Mariann Fischer Boel, EU Agriculture Commissioner

"Presumably, we will now do our best to put this all back on track. Also, the floor is open for bilateral agreements. But these will never be vehicles for agreeing to cut trade-distorting domestic support.

"With this in mind, the European Union strained every muscle to help get a deal, right up to the end."

She added, "We don't know when multilateral talks will resume in any substantial sense. If and when they do resume, we don't know what the starting-point will be.

"For the European Union, this makes it more difficult to carry on the negotiations for bilateral trade deals that are under discussion.

"And there are worrying signs that, instead of a Doha deal, we may now see a rapid increase in the frequency of WTO panels."

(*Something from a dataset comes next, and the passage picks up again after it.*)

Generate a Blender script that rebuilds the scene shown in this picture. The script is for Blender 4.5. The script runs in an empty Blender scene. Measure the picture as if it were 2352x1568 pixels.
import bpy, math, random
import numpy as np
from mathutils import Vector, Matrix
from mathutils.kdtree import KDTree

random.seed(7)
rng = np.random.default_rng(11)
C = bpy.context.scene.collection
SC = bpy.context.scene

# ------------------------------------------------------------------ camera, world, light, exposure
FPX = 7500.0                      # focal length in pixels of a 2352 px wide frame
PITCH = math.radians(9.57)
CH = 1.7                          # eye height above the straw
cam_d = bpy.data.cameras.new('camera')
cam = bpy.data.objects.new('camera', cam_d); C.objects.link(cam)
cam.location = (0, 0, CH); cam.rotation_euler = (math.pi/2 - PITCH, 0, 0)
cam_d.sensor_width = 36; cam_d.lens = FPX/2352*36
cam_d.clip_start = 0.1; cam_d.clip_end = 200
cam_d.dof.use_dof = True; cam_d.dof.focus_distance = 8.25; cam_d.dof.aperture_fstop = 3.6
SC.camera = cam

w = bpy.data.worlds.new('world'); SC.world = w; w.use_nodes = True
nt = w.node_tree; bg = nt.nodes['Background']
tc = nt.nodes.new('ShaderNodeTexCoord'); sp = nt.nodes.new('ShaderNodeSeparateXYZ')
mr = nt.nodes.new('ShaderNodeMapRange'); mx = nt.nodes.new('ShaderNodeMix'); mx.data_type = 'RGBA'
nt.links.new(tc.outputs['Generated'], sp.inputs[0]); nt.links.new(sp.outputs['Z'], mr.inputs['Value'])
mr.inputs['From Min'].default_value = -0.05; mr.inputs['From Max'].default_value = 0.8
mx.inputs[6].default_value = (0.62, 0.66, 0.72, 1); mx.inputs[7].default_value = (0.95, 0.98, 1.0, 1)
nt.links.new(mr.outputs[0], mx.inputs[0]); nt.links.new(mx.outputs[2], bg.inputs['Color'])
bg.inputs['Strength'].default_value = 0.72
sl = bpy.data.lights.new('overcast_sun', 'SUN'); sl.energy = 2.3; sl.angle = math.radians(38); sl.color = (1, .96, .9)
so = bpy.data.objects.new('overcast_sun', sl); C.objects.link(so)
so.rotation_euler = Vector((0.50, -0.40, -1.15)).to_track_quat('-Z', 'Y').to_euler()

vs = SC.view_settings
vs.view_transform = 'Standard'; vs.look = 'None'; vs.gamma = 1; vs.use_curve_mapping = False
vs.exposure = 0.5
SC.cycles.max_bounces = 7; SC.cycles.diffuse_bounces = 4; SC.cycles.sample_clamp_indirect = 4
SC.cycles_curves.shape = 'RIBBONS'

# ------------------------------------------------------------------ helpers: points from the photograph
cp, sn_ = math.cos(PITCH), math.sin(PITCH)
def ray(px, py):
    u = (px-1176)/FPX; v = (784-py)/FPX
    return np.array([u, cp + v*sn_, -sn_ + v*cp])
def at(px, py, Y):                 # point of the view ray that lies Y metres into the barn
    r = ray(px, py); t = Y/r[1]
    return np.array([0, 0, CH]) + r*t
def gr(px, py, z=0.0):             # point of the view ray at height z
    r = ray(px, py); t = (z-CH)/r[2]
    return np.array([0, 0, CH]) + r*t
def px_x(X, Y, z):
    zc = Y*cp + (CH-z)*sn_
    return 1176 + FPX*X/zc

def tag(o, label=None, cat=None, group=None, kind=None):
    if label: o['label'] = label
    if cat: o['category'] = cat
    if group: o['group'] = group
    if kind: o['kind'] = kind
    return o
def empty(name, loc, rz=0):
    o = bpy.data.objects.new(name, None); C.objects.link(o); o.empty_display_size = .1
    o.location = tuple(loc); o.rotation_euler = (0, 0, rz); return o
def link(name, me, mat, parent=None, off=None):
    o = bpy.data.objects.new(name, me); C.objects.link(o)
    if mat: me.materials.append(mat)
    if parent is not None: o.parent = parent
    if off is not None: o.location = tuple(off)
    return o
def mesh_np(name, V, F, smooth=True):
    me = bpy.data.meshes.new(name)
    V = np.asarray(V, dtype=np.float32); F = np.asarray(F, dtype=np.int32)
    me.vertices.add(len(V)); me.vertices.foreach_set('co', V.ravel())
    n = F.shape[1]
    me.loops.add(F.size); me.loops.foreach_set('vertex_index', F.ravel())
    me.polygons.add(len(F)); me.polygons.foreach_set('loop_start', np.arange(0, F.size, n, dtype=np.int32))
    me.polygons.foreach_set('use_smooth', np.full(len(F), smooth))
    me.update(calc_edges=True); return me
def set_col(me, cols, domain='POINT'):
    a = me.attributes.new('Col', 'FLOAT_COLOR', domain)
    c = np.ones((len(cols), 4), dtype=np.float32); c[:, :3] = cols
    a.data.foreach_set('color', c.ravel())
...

Mrs Fischer Boel said that the last 25 years have brought a great deal of structural change to the European meat industry, because of developments on both the demand side and the supply side.

"There are further challenges ahead - for the European sector and around the world - not least because of the collapse of the Doha Round talks in Geneva," she concluded.

"If we want the meat sector to prosper, we need to have the right regulatory framework in place. The European Union is doing its share of the necessary work - not only in terms of international trade, but also by putting food safety and quality at centre-stage, and by adjusting its agricultural policy to tomorrow's realities."